Nothing outside the lines from the one containing "Write a Blender" down to the one containing "bgn.inputs[1].default_value = 0.045" belongs in the copy; print that span exactly, both ends included, with pictures removed.

Records provided -
· · · · · · ·

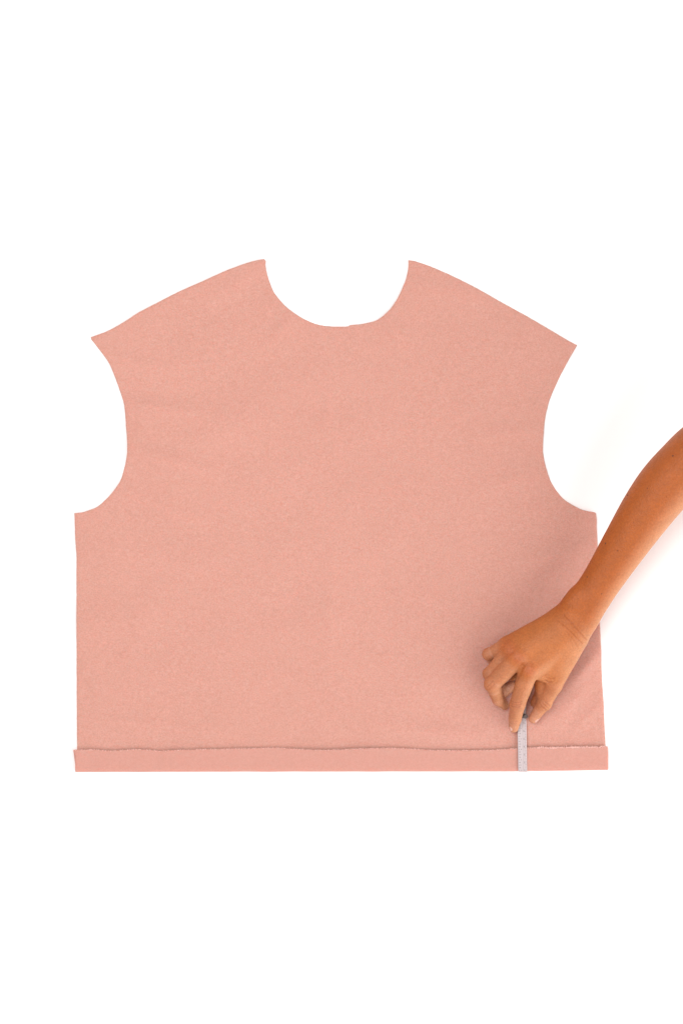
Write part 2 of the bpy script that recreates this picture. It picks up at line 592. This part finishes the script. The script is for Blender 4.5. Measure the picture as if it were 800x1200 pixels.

· · · · · · ·

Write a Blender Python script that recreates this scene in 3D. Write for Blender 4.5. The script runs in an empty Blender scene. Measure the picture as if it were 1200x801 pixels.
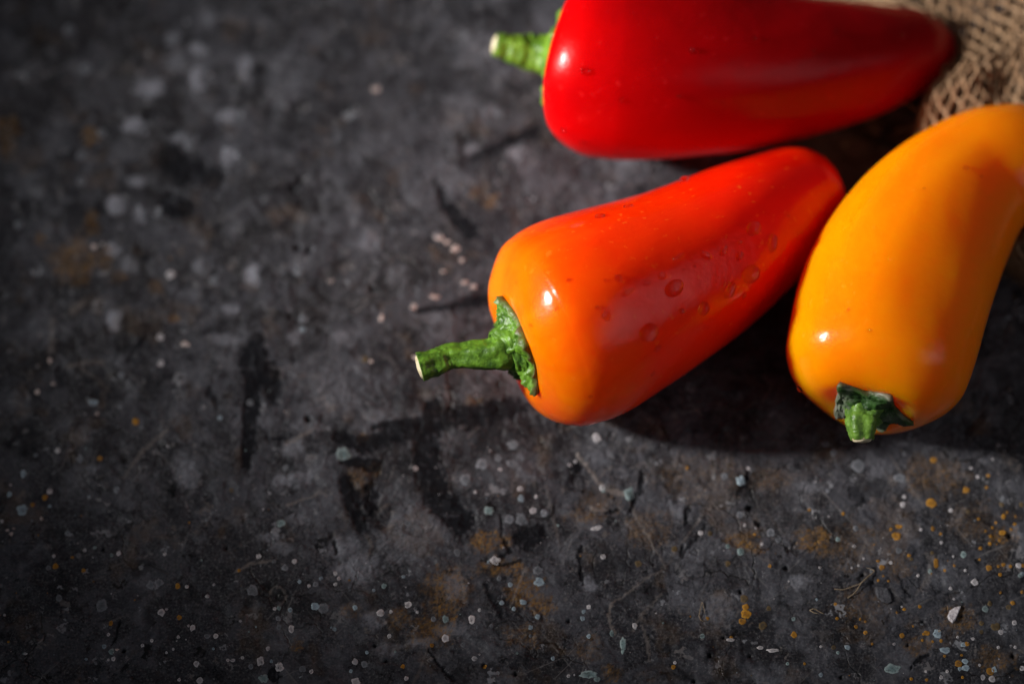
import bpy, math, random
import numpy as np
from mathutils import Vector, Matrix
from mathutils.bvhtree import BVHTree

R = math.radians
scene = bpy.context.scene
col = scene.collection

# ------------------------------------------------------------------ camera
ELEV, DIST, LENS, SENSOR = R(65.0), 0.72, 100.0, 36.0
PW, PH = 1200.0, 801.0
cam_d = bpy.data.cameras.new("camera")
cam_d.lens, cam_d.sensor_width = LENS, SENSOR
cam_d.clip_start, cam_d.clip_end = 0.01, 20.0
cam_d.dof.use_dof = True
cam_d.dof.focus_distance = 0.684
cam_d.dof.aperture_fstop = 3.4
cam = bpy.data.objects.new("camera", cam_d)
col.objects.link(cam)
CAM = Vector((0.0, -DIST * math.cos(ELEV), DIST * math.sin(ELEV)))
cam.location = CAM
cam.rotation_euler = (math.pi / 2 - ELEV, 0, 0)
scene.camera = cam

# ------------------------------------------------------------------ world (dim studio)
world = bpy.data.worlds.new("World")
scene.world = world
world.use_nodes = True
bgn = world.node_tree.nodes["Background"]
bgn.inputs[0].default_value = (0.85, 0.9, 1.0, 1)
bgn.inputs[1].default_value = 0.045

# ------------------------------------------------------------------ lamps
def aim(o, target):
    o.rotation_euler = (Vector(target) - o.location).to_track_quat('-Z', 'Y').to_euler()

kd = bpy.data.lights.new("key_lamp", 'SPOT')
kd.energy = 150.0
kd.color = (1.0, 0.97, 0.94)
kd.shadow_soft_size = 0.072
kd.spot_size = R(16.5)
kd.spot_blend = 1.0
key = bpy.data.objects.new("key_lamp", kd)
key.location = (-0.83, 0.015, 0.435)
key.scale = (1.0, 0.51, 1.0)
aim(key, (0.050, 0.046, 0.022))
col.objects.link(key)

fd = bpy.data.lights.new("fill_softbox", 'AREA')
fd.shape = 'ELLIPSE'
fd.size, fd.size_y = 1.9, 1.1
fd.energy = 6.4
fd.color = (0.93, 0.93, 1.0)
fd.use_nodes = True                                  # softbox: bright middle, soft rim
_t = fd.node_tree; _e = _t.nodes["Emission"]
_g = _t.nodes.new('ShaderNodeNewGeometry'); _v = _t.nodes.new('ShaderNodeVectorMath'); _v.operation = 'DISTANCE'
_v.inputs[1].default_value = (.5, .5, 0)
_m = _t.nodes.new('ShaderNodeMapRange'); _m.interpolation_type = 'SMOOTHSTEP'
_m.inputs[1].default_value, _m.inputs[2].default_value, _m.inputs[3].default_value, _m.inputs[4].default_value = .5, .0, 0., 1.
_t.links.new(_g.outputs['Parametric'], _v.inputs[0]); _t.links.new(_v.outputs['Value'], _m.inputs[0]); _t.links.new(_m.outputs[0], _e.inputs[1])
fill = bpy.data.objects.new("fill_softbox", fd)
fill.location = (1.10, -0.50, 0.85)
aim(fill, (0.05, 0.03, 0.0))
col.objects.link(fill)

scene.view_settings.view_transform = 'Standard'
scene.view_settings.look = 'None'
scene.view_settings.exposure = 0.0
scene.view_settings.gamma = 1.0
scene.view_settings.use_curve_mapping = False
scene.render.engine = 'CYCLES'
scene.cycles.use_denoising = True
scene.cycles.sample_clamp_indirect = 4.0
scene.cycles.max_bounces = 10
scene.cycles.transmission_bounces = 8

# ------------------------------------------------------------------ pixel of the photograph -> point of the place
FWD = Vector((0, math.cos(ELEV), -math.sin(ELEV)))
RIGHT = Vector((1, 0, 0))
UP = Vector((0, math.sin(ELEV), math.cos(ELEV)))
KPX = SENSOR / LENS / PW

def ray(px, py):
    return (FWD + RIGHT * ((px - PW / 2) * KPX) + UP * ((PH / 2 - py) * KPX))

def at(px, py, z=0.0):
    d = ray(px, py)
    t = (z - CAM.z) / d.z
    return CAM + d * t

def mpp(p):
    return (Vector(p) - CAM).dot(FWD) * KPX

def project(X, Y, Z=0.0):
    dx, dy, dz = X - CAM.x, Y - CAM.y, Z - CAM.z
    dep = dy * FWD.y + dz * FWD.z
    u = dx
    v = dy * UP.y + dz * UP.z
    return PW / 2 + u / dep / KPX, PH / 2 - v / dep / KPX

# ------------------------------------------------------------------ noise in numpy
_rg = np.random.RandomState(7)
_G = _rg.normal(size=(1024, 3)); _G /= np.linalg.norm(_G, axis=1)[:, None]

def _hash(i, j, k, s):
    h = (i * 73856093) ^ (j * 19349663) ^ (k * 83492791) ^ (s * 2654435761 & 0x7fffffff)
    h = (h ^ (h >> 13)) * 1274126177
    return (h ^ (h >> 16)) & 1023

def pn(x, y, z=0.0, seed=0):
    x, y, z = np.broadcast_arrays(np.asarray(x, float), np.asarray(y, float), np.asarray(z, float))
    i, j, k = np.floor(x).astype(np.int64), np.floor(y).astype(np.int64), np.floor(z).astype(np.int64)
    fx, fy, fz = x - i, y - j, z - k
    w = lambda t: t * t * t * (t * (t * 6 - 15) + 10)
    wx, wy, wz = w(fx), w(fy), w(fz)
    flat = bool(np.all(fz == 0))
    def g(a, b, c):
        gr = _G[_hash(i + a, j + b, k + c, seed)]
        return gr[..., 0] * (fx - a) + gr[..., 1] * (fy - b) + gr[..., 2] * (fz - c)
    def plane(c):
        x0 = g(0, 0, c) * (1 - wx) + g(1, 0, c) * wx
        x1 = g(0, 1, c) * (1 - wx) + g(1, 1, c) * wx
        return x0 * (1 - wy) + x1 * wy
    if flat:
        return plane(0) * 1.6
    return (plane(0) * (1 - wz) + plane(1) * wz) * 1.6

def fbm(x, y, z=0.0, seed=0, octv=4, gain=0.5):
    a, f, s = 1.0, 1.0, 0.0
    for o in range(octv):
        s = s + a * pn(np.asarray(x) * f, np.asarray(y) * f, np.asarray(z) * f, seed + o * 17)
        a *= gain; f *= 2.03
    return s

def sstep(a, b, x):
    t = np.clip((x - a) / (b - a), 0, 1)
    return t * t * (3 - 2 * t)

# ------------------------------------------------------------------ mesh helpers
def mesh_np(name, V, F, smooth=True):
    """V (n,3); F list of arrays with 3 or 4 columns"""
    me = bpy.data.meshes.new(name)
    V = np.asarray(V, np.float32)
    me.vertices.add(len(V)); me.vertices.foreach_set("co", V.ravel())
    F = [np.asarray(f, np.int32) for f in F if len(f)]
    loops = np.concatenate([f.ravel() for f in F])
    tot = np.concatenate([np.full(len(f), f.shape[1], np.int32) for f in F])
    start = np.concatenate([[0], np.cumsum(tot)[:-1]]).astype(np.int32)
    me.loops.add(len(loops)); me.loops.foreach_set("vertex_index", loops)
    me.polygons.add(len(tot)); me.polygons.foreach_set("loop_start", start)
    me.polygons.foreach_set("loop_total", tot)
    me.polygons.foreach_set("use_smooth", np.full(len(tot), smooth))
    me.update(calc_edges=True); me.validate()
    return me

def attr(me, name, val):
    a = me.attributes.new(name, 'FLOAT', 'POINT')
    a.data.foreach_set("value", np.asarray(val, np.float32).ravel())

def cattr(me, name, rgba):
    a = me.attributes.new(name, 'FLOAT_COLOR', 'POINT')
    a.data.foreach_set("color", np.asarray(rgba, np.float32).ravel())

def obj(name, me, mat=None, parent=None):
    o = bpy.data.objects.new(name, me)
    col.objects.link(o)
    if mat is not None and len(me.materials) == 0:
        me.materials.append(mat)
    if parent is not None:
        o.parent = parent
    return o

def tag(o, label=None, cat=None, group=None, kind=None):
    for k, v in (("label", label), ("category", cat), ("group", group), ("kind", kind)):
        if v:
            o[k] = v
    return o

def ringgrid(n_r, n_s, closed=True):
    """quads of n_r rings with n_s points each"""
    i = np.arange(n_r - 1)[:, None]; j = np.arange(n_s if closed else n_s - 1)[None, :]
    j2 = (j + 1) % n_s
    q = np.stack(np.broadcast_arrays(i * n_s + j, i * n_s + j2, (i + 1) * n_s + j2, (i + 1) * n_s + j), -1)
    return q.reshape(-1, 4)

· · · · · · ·

The answer -
Write a Blender Python script that recreates this scene in 3D. Write for Blender 4.5. The script runs in an empty Blender scene. Measure the picture as if it were 1200x801 pixels.
import bpy, math, random
import numpy as np
from mathutils import Vector, Matrix
from mathutils.bvhtree import BVHTree

R = math.radians
scene = bpy.context.scene
col = scene.collection

# ------------------------------------------------------------------ camera
ELEV, DIST, LENS, SENSOR = R(65.0), 0.72, 100.0, 36.0
PW, PH = 1200.0, 801.0
cam_d = bpy.data.cameras.new("camera")
cam_d.lens, cam_d.sensor_width = LENS, SENSOR
cam_d.clip_start, cam_d.clip_end = 0.01, 20.0
cam_d.dof.use_dof = True
cam_d.dof.focus_distance = 0.684
cam_d.dof.aperture_fstop = 3.4
cam = bpy.data.objects.new("camera", cam_d)
col.objects.link(cam)
CAM = Vector((0.0, -DIST * math.cos(ELEV), DIST * math.sin(ELEV)))
cam.location = CAM
cam.rotation_euler = (math.pi / 2 - ELEV, 0, 0)
scene.camera = cam

# ------------------------------------------------------------------ world (dim studio)
world = bpy.data.worlds.new("World")
scene.world = world
world.use_nodes = True
bgn = world.node_tree.nodes["Background"]
bgn.inputs[0].default_value = (0.85, 0.9, 1.0, 1)
bgn.inputs[1].default_value = 0.045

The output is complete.